情報と秩序_生命の誕生と進化の原理
生命がなぜこの地球に誕生し、そして進化してきたのか、また、人はなぜ社会を形成し経済を成長させてきたのか、その本質について思考を巡らしたことのある人は多いかも知れない。
物理的な現象だけでなく人間の集団的な社会行動も含めて、この世に存在するあらゆる現象は、その科学的な根拠があるのである。その中でも、生命がなぜこの地球に誕生し、そして進化してきたのかというのは、人間とは何かを理解する上で最も根源的な問題ではないだろうか。この難問に自問自答しながら思いを巡らしているとき、偶然にもその答えのヒントが得られるような書籍に出会った。「情報と秩序(早川書房)」である。著者は気鋭のMIT(Massachusetts Institute of Technology)准教授であるCésar Hidalgoである。内容に説得力があり共感できるので簡単に紹介したい。ただし、本書はやや難解でとっつき難い印象を受けた。読んでいるうちに放り投げたくなったら、第12章だけ読んでも大筋を理解できるのではないかと思う。
ボルツマンの熱力学第二法則によれば、物質はエントロピーが増大する方向、つまり秩序だった状態から無秩序の状態に進行する。しかし、地球上において、熱力学第二法則に逆らって生命がなぜ誕生したのか、そしてエントロピーが減少する方向、すなわち秩序だった方向になぜ生命が進化してきたのか。

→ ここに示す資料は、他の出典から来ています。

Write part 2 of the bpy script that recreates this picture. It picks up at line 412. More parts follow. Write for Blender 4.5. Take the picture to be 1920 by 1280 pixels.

Hidalgoは、情報を成長させる(より秩序だった状態に成長させる)ためには、非平衡系における情報の自然な発生、固体としての情報の蓄積、そして物質のもつ計算能力が必要であると述べている。非平衡系における情報の自然な発生とは、地球上では太陽エネルギーの絶え間ない流入による物質の秩序の自然な発生を意味する。例えば、渦の発生もその一つである。太陽を神として崇めてきた古代からの哲学的な思想も、科学的な根拠があるのである。固体としての情報の蓄積とは、例えば、タンパク質やDNAによる情報の蓄積である。また、物質のもつ計算能力とは、物質が自己組織化しながら成長していく能力である。固体やネットワークに蓄積された情報を、最小のエネルギーで最大化するようなポテンシャルを形成する自己組織化の能力が、この計算能力といわれるものである。この「計算能力」は、自然淘汰と同様に、生命進化において重要な役割を演じているのかも知れない。
Hidalgoは、上述した情報の成長の基本的メカニズムと経済成長のメカニズムの類似性に着目し、「経済成長の本質である情報の成長は、人類が持つ集団レベルでの計算能力と、想像の結晶がもたらす増強効果との共振化によって生まれる。」と述べている。経済活動は、人間が集団活動を通じて、情報を成長させる活動である。
経済活動に限らず、あらゆる社会活動は、情報の蓄積の最適化、最大化という自然の原理に無意識のうちに支配されているのかも知れない。そして、その原理を科学的に理解することは、人間の行動をより理性的にし、平和で豊かな社会の実現につながっていくものと信じている。間違っても、神秘的な現象に関して、怪しい宗教的な思想に洗脳され、身を亡ぼすようなことがあてはならない。